Rights group accuses Aquino gov’t of violating Dutch activist’s right to free expression

By Carlos Conde

Thomas van Beersum, a 20-year-old Dutch citizen, was about to board his flight Tuesday (August 6) morning back to the Netherlands when the Philippine Bureau of Immigration stopped him and detained him for the next 30 hours at the Ninoy Aquino International Airport in Manila. Officially, his crime was overstaying his visa, a charge Beersum disputes.

Immigration officials, however, were emphatic about why he was detained: Beersum had joined an anti-government rally on July 23, 2013, near the Philippine Congress where President Benigno Aquino III delivered his State of the Nation address.

Bureau of Immigration Officer-in-Charge Siegfred Mison told the media Beersum had violated visa rules because he joined the protest. Foreign visitors, Mison said, should not join such protests. Apart from detaining Beersum, the immigration bureau also declared him an “undesirable alien,” put him on an “alert list order,” and blacklisted him, thus barring any future visits to the country of his fiancée.
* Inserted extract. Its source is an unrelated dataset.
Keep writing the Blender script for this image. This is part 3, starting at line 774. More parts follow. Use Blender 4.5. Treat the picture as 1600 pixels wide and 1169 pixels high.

That Beersum was arrested when he was already on his way out suggests this was nothing but harassment. The government’s behavior violates the guarantees of free expression and peaceful assembly to which foreign visitors as well as Philippine citizens are entitled under international law. It undermines Aquino’s claims that his administration respects human rights and values civil liberties.

While the administration seems to have time to chase foreigners protesting rights violations, it has fallen far short of its rhetoric to end impunity for serious abuses, an important topic that Aquino failed to mention in his State of the Nation address.

The Philippine government should revoke the blacklisting of Beersum. It should reject the immigration chief’s statement warning foreigners from joining in peaceful protest actions. Instead of harassing those who decry the continued violations of human rights, Aquino should welcome them.

Carlos Conde wrote this position paper for the New York-based Human Rights Watch, where he works as a researcher for the Asia Division.